In the two decades after 9/11, Muslims in this country were in a defensive crouch, politically, convinced that nativist whites looked at them and thought, terrorist. In his book Dearborn, a collection of short stories about the Arab-dominated Detroit suburb, author Ghassan Zeineddine describes the feeling of Otherness that Muslims experienced after the attacks on the World Trade Center.
“Badria heard stories of white men assaulting and killing turbaned and brown-skinned men across the country in revenge for the attacks,” Zeineddine wrote of one Muslim woman’s experience. “It didn’t matter if Badria had American citizenship or that her children were born and raised in the U.S. and spoke with American accents. They weren’t white.”
In 2016, I attended a Muslims for Hillary event on Devon Avenue. The organizer told me he hoped a potential President Hillary would appoint a Muslim to the Supreme Court. That was the community’s only possible path to power, he believed, since Americans would never elect a Muslim to high office.
Or will they? In 2022, a record 82 Muslims were elected to federal, state, local and judicial offices, according to Jetpac Resource Center and the Council on American-Islamic Relations. That included four members of Congress. Here in Illinois, the first two Muslims were elected to the state House of Representatives: Abdelnasser Rashid of Bridgeview and Nabeela Syed of Palatine. Rashid defeated state Rep. Michael Zalewski, a political scion whose father was a Chicago alderperson.

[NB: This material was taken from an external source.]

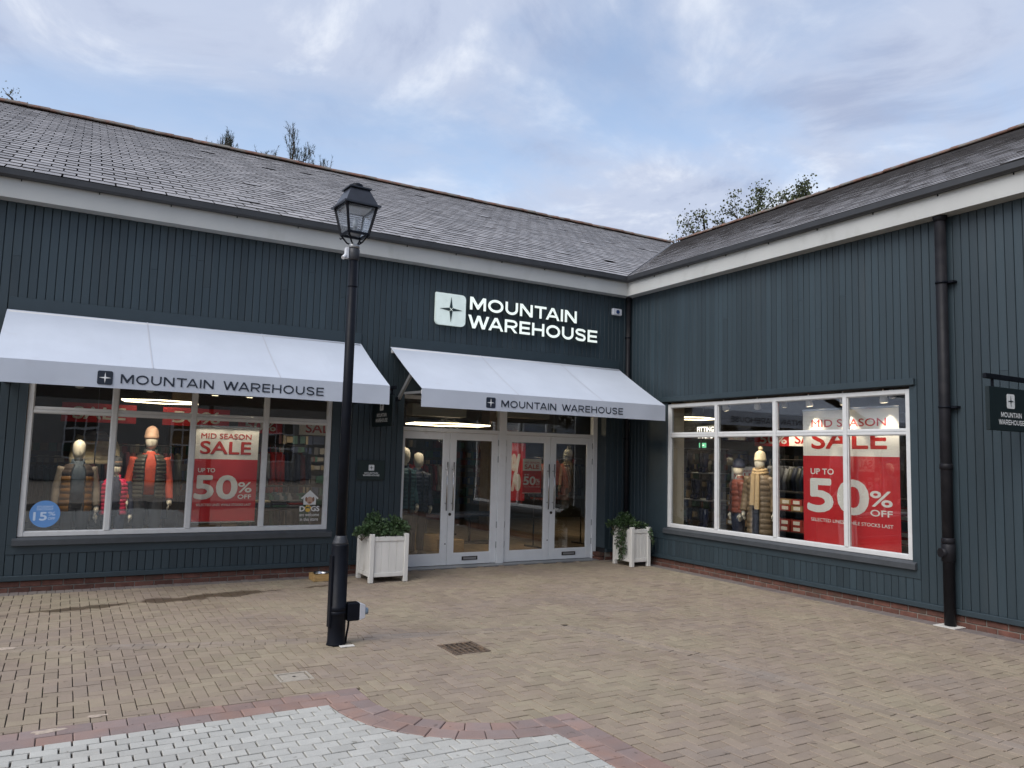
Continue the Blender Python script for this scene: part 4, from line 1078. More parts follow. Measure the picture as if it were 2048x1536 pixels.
MB().box((sx, ly-0.055, 0.205), (sx+0.115, ly+0.055, 0.365), 0.008).build('back_box', BLACK, sk)
prof = [(-0.055, 0.205), (0.055, 0.205), (0.055, 0.365), (-0.055, 0.365)]
MB().prism(prof, lambda p: (sx+0.116, ly+p[0]*0.98, 0.285+(p[1]-0.285)*0.98), lambda p: (sx+0.175, ly+p[0]*0.72, 0.28+(p[1]-0.285)*0.72)).build('cover', mat('white_plastic', (0.66, 0.68, 0.72)), sk, bevel=0.006, fix=True)
MB().tube([(sx+0.172, ly, 0.278), (sx+0.205, ly, 0.275)], 0.032, 16).build('inlet_cap', mat('blue_grey_plastic', (0.22, 0.30, 0.38), 0.35), sk)
MB().tube([(sx+0.03, ly, 0.206), (sx+0.028, ly, 0.15), (sx+0.014, ly-0.005, 0.08), (sx+0.008, ly-0.005, 0.004)], 0.010, 8).build('cable', BLACK, sk)
MB().lathe([(0.0795, 0.27), (0.083, 0.272), (0.083, 0.30), (0.0795, 0.302)], (lx, ly, 0), 28).build('strap', BLACK, sk)
tagged(MB().box((lx+0.0, ly-0.150, 0.001), (lx+0.13, ly-0.092, 0.010), 0.002).build('paving_chip', mat('pale_plate', (0.6, 0.58, 0.54))), 'small pale mortar patch at the foot of the lamp post', 'mortar patch')

# ================================================================ SMALL THINGS ON THE PAVING
g = thing('drain_grate', 'rusty dark iron drain grate set in the paving right of the lamp post', 'drain', (-5.40, -4.445, 0))
RUST = mat('rusty_iron', (0.11, 0.080, 0.058), 0.7, var=0.4, vscale=18, bump=0.3, dirt=((0.20, 0.13, 0.08), 0.5, 0.7, 14))
x0, y0, x1, y1 = HOLES[0]
MB().box((x0+.004, y0+.004, -0.05), (x0+0.03, y1-.004, 0.003), 0.002).box((x1-0.03, y0+.004, -0.05), (x1-.004, y1-.004, 0.003), 0.002).box((x0+0.03, y0+.004, -0.05), (x1-0.03, y0+0.03, 0.002), 0.002).box((x0+0.03, y1-0.03, -0.05), (x1-0.03, y1-.004, 0.002), 0.002).build('frame', RUST, g)
MB().box((x0+0.03, y0+0.03, -0.16), (x1-0.03, y1-0.03, -0.15)).build('sump', mat('drain_mud', (0.012, 0.010, 0.008), 0.9), g)
n = 6
for i in range(n):
    x = x0+0.03+(x1-x0-0.06)*(i+0.5)/n
    MB().box((x-0.0065, y0+0.031, -0.035), (x+0.0065, y1-0.031, 0.000), 0.002).build('bar', RUST, g)
MB().box((x0+0.031, (y0+y1)/2-0.012, -0.037), (x1-0.031, (y0+y1)/2+0.012, -0.003)).build('cross_bar', RUST, g)
mh = thing('inspection_cover', 'small square pale inspection cover set in the tan paving', 'cover', (-7.0, -4.70, 0))
x0, y0, x1, y1 = HOLES[1]; CON = mat('pale_cast_cover', (0.36, 0.32, 0.265), 0.75, var=0.15, vscale=25, bump=0.3)
MB().box((x0+.003, y0+.003, -0.03), (x0+0.022, y1-.003, 0.002), 0.002).box((x1-0.022, y0+.003, -0.03), (x1-.003, y1-.003, 0.002), 0.002).box((x0+0.022, y0+.003, -0.03), (x1-0.022, y0+0.022, 0.0015), 0.002).box((x0+0.022, y1-0.022, -0.03), (x1-0.022, y1-.003, 0.0015), 0.002).build('frame', CON, mh)
MB().box((x0+0.034, y0+0.034, -0.03), (x1-0.034, y1-0.034, -0.001), 0.004).build('lid', CON, mh)
MB().lathe([(0.0, -0.0008), (0.012, -0.0008), (0.014, 0.0003), (0.0, 0.0006)], ((x0+x1)/2, (y0+y1)/2, 0), 12).build('keyhole', DARKMET, mh)
bw = thing('dog_bowl_stand', 'pale wooden box holding a steel dog bowl by the plinth', 'bowl stand', (-5.53, -0.37, 0))
MB().box((-5.66, -0.50, 0.003), (-5.40, -0.245, 0.020)).box((-5.66, -0.50, 0.020), (-5.64, -0.245, 0.095)).box((-5.42, -0.50, 0.020), (-5.40, -0.245, 0.095)).box((-5.64, -0.50, 0.020), (-5.42, -0.482, 0.095)).box((-5.64, -0.263, 0.020), (-5.42, -0.245, 0.095)).build('box', WOODBOX, bw, bevel=0.003)
MB().lathe([(0.0, 0.040), (0.075, 0.042), (0.090, 0.075), (0.098, 0.104), (0.106, 0.107), (0.106, 0.101), (0.099, 0.096), (0.085, 0.036), (0.0, 0.034)], (-5.53, -0.372, 0), 24).build('bowl', STEEL, bw)
MB().lathe([(0.0, 0.070), (0.086, 0.070)], (-5.53, -0.372, 0), 20).build('water', mat('bowl_water', (0.35, 0.37, 0.38), 0.05), bw)
for (x, y, s, lb) in ((-8.99, -2.90, 0.10, 'splash of dried white paint on the paving at the left edge'), (-8.63, -5.24, 0.075, 'worn pale patch on the red border nearest the left edge'), (-8.36, -5.062, 0.06, 'worn pale patch on the red border towards the middle')):
    mb = MB(); pts = []
    for k in range(16):
        a = 2*math.pi*k/16; rr = s*random.uniform(0.45, 1.1); pts.append((x+rr*1.4*math.cos(a), y+rr*0.55*math.sin(a)))
    mb.prism(pts, lambda p: (p[0], p[1], 0.0), lambda p: (p[0], p[1], 0.0034))
    tagged(mb.build('paint_mark', mat('dried_paint', (0.44, 0.36, 0.29), 0.9, var=0.2, vscale=40)), lb, 'paint mark')

# ================================================================ PLANTERS
def planter(x0, y0, w, d, h, label, rz=0.0):
    t = thing('planter', label, 'planter', (x0, y0, 0), rz if rz else 0.0, 'white timber planters')
    def q(x, y, z): return (x+(0 if rz else x0), y+(0 if rz else y0), z)
    ps = 0.062
    for (a, b) in ((0, 0), (w-ps, 0), (0, d-ps), (w-ps, d-ps)):
        MB().box(q(a, b, 0), q(a+ps, b+ps, h), 0.005).build('post', PLANTERW, t)
    zb, zt = 0.075, h-0.035
    for (side) in range(4):
        along = w if side in (0, 1) else d
        def loc(u, v, z):
            if side == 0: return q(u, 0.014+v, z)
            if side == 1: return q(u, d-0.014-v, z)
            if side == 2: return q(0.014+v, u, z)
            return q(w-0.014-v, u, z)
        MB().box(loc(ps+.001, -0.004, zt-0.062), loc(along-ps-.001, 0.026, zt), 0.004).build('rail', PLANTERW, t); MB().box(loc(ps+.001, -0.004, zb), loc(along-ps-.001, 0.026, zb+0.055), 0.004).build('rail', PLANTERW, t)
        k = 4; pw = (along-2*ps-.002)/k
        for i in range(k):
            MB().box(loc(ps+.001+i*pw+0.001, 0.006, zb+0.0555), loc(ps+.001+(i+1)*pw-0.001, 0.024, zt-0.0625), 0.003).build('slat', PLANTERW, t)
    MB().box(q(0.045, 0.045, zt-0.12), q(w-0.045, d-0.045, zt-0.05)).build('soil', SOIL, t)
    return t
planter(-5.03, -0.875, 0.555, 0.545, 0.645, 'white wooden planter left of the entrance doors')
planter(-0.60, -0.89, 0.40, 0.50, 0.635, 'white wooden planter with trailing ivy in the wall corner')
def leaf(mb, p, d, s, roll, fold=0.25, wid=0.42):
    """one folded leaf: 6 vertices"""
    d = d.normalized(); x = d.cross(Vector((math.sin(roll), math.cos(roll), 0.3))); x.normalize(); nn = x.cross(d)
    vs = [p, p+d*s*0.45+x*s*wid+nn*s*fold*0.4, p+d*s*0.5-nn*s*0.04, p+d*s*0.45-x*s*wid+nn*s*fold*0.4, p+d*s*0.85+x*s*wid*0.4, p+d*s*0.85-x*s*wid*0.4, p+d*s]
    mb.add(vs, [(0, 1, 2), (0, 2, 3), (1, 4, 2), (2, 5, 3), (2, 4, 6), (2, 6, 5)])
def rv(s=1.0): return Vector((random.gauss(0, s), random.gauss(0, s), random.gauss(0, s)))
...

Nothing represents the Muslim community’s political coming of age more than the debate over the war in Gaza. Last month, the Chicago City Council passed a resolution calling for a ceasefire, the position favored by Muslims. The fact that the debate has reached mainstream institutions is a big deal in this country, whose politicians have traditionally supported “Israel’s inherent right to defend itself,” as the Pentagon’s press secretary put it recently.

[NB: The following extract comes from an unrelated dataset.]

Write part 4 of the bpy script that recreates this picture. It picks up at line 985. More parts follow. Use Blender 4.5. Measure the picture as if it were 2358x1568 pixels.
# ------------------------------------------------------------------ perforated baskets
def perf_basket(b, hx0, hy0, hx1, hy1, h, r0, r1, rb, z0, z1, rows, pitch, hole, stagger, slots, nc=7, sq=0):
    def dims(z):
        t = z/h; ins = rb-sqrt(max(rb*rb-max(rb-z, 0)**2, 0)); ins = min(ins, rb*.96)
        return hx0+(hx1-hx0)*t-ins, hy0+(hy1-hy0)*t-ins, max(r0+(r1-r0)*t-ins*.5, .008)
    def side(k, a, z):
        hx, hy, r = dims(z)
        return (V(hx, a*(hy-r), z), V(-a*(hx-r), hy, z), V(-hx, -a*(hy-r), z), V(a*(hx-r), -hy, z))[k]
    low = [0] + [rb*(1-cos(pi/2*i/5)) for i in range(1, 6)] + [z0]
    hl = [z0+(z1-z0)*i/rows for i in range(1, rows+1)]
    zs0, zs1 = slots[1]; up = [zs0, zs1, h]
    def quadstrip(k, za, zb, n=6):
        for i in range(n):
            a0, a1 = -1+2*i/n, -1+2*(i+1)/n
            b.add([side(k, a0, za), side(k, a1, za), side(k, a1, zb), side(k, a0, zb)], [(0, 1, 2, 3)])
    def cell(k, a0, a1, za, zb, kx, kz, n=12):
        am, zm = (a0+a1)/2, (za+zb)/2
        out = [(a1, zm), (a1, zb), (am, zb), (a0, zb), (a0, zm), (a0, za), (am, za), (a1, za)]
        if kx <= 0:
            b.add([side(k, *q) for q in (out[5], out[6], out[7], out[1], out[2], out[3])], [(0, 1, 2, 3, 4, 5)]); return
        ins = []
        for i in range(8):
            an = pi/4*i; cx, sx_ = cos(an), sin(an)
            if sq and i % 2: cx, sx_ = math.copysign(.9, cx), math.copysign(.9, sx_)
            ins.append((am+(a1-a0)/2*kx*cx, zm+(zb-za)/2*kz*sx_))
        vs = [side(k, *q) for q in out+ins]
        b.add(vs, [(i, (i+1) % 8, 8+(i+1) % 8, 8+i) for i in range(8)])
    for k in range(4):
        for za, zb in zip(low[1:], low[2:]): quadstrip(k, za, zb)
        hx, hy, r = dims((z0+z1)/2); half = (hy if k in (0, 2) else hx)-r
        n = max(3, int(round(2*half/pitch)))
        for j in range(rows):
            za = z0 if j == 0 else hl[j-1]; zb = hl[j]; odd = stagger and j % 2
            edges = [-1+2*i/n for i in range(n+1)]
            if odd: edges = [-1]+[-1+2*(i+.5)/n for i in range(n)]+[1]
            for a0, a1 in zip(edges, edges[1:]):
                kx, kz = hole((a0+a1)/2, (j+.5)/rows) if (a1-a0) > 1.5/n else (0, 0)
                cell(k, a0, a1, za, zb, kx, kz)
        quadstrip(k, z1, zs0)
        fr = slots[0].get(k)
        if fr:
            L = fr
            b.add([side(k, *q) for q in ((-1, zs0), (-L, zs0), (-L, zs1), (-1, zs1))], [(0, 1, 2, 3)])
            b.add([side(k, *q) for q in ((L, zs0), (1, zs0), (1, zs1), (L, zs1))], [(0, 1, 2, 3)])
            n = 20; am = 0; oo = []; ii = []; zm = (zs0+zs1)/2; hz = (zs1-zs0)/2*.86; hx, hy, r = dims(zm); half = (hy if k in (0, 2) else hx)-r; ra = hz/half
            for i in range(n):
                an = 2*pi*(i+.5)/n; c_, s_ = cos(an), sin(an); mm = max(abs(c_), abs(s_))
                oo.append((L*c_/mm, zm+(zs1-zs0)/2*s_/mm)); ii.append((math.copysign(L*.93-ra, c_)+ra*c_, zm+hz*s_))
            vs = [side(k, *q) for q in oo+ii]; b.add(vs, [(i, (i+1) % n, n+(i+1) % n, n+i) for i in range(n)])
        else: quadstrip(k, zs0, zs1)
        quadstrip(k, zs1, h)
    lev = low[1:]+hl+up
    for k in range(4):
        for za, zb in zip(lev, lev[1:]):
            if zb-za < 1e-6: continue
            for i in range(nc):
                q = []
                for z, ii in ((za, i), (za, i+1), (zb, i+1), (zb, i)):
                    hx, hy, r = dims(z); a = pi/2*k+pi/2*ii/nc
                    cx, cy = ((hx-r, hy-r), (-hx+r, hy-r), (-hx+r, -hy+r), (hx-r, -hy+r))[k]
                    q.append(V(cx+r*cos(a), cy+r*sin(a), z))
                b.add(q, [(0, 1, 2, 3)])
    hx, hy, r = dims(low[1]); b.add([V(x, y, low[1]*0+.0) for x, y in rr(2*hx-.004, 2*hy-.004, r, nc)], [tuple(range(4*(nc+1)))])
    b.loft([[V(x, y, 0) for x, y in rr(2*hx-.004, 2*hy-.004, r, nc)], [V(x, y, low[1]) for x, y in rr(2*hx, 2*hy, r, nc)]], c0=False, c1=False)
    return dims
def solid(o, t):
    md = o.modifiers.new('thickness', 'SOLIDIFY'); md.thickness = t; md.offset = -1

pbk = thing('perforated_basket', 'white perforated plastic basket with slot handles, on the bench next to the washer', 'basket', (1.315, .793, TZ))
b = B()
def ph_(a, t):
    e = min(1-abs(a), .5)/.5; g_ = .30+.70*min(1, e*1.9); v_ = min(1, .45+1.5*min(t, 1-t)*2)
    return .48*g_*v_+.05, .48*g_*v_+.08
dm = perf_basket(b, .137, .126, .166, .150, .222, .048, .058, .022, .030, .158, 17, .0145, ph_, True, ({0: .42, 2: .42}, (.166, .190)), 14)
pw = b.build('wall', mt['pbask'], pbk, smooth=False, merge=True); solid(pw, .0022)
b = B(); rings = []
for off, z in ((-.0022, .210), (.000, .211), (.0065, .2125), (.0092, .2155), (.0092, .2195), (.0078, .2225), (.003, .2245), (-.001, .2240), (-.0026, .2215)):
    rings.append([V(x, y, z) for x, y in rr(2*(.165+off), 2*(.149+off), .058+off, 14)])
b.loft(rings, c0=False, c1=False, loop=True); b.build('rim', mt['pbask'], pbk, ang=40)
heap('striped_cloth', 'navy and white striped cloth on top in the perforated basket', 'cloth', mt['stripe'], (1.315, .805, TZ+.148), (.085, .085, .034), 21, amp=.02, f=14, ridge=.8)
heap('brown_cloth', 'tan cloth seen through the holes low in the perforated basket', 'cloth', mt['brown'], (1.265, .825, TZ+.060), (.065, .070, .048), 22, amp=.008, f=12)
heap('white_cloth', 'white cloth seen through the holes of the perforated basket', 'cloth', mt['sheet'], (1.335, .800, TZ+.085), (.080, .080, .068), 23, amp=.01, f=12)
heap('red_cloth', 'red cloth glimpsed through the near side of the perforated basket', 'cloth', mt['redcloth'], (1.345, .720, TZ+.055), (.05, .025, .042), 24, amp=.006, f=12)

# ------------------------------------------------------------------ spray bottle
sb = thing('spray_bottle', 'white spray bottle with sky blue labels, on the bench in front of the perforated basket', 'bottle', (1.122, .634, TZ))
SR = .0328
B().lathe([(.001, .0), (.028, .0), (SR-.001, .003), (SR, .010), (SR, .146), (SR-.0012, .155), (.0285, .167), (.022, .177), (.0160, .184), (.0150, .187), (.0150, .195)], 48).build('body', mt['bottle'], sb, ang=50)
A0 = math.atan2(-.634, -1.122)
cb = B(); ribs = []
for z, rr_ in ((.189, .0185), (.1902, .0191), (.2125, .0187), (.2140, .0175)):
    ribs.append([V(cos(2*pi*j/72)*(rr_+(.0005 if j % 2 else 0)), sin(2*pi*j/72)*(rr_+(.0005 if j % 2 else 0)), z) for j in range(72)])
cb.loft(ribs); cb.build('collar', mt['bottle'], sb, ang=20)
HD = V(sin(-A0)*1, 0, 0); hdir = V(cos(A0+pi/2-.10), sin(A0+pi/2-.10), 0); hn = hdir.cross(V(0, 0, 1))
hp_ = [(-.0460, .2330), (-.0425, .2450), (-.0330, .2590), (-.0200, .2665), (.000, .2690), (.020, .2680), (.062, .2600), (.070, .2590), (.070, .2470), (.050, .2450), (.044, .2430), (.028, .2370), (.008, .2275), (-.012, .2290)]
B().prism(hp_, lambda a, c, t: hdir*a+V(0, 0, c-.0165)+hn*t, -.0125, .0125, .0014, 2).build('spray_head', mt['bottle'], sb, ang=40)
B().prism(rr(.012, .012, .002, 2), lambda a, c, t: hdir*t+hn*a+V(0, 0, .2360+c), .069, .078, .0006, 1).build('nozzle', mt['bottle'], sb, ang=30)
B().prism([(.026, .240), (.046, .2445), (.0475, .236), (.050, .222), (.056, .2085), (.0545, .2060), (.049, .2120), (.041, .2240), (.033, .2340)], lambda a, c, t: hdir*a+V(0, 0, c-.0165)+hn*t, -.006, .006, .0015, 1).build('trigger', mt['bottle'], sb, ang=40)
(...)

Gaza has been a galvanizing issue for American Muslims, who have mostly voted Democratic in recent years, due to Republican warmongering in the Middle East. Now, they’re threatening not to vote for either party, due to what they see as President Joe Biden’s warmongering there. Palestinians have suffered far more casualties than the Israelis in the war: 33,091 dead, 70 percent of them women and children. Rashid was among local Palestinian officials who turned down a March meeting with Biden advisers to discuss the situation in Gaza. More Palestinians live in Cook County (18,000) than any other county in the nation, according to the U.S. Census Bureau. More than 23,000 live in the Chicago metropolitan area.
“There’s nothing new to be said,” Rashid declared. “We need an immediate and permanent ceasefire. And we need the United States to stop supplying arms to Israel.”

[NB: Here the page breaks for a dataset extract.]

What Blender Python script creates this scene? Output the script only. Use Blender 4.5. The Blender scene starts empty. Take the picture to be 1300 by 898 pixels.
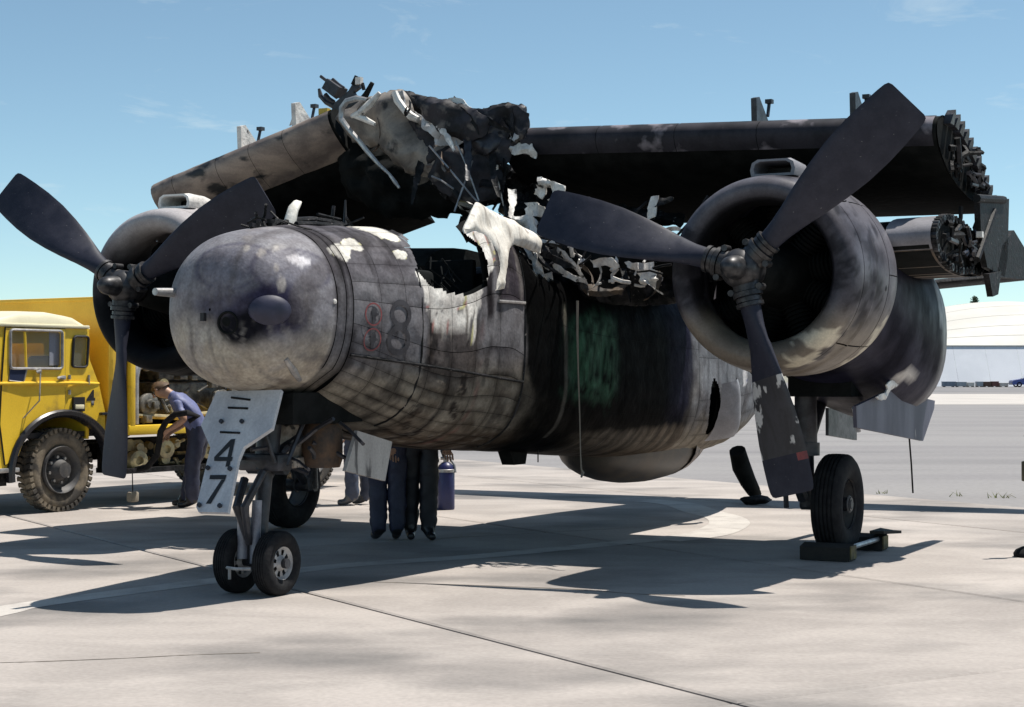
import bpy, bmesh, math, random
from mathutils import Vector, Matrix, noise
import numpy as np
random.seed(7)
S = bpy.context.scene
COL = S.collection
R = math.radians

# ------------------------------------------------------------------ camera
cam_d = bpy.data.cameras.new("camera")
cam = bpy.data.objects.new("camera", cam_d)
COL.objects.link(cam)
cam.location = (0, 0, 1.542)
cam.rotation_euler = (R(90) + math.atan(25.8 / 2219.0), 0, 0)
cam_d.sensor_width = 36.0
cam_d.lens = 36.0 * 2219.0 / 1300.0
cam_d.clip_start = 0.1
cam_d.clip_end = 6000
S.camera = cam

# ------------------------------------------------------------------ sky, sun, exposure
SUN_DIR = Vector((0.40, 0.19, 1.0)).normalized()      # towards the sun
SUN_EL = math.asin(SUN_DIR.z)
SUN_AZ = math.atan2(SUN_DIR.x, SUN_DIR.y)              # from +Y towards +X
w = bpy.data.worlds.new("World")
S.world = w
w.use_nodes = True
nt = w.node_tree
nt.nodes.clear()
wo = nt.nodes.new("ShaderNodeOutputWorld")
bg = nt.nodes.new("ShaderNodeBackground")
sky = nt.nodes.new("ShaderNodeTexSky")
sky.sky_type = 'NISHITA'
sky.sun_disc = False
sky.sun_elevation = SUN_EL
sky.sun_rotation = SUN_AZ
sky.air_density = 0.6
sky.dust_density = 0.3
sky.ozone_density = 3.0
bg.inputs['Strength'].default_value = 0.108
# faint high cirrus, fixed in direction space
tc = nt.nodes.new("ShaderNodeTexCoord")
mp = nt.nodes.new("ShaderNodeMapping")
mp.inputs['Rotation'].default_value = (0.3, 0.25, 0.0)
mp.inputs['Scale'].default_value = (7, 7, 26)
nz = nt.nodes.new("ShaderNodeTexNoise")
nz.inputs['Scale'].default_value = 1.3
nz.inputs['Detail'].default_value = 7
nz.inputs['Roughness'].default_value = 0.62
nz.inputs['Distortion'].default_value = 0.7
rp = nt.nodes.new("ShaderNodeMapRange")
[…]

Muslim politicians have broken through in the suburbs, but they have yet to win a seat on the Chicago City Council, unable to break through in the ethnic politics that define most urban wards. Last year, Mueze Bawany, a Pakistani immigrant, lost his challenge to 50th Ward Alderperson Debra Silverstein. Bawany’s campaign was hurt after the Tribune discovered a deleted X account in which he wrote “F— Israel and f— all you Zionist scum.” West Ridge, which covers most of the 50th Ward, has both the city’s largest concentration of Muslims and its largest concentration of Jewish Chicagoans, each making up around 25 percent of the population. However, the ward has been represented by a Jewish alderperson since the 1950s. Silverstein, who is in her fourth term, seems secure in the seat, but a Muslim could succeed her after she retires. Or, a Muslim could win a seat in a ward where ethnicity is less important.
Someday, there will be a Muslim alderperson on the City Council. There will also be a Muslim senator, governor, justice, and maybe even president. If that all sounds far-fetched, given the prejudice against guys named Muhammad in early 21st Century America, remember that it was less than 100 years ago that New York Gov. Al Smith was clobbered in the 1928 presidential election because he was Roman Catholic, and therefore would take orders from the pope in Rome. If anyone complained about Joe Biden’s Catholicism, it was because he wasn’t Catholic enough, because he supported abortion rights. Muslims are going through the same stages of assimilation as every other ethnic group in this country’s history, and they’re going to end up in the same place. When they get there, they’ll remember Gaza as a landmark on their march to empowerment.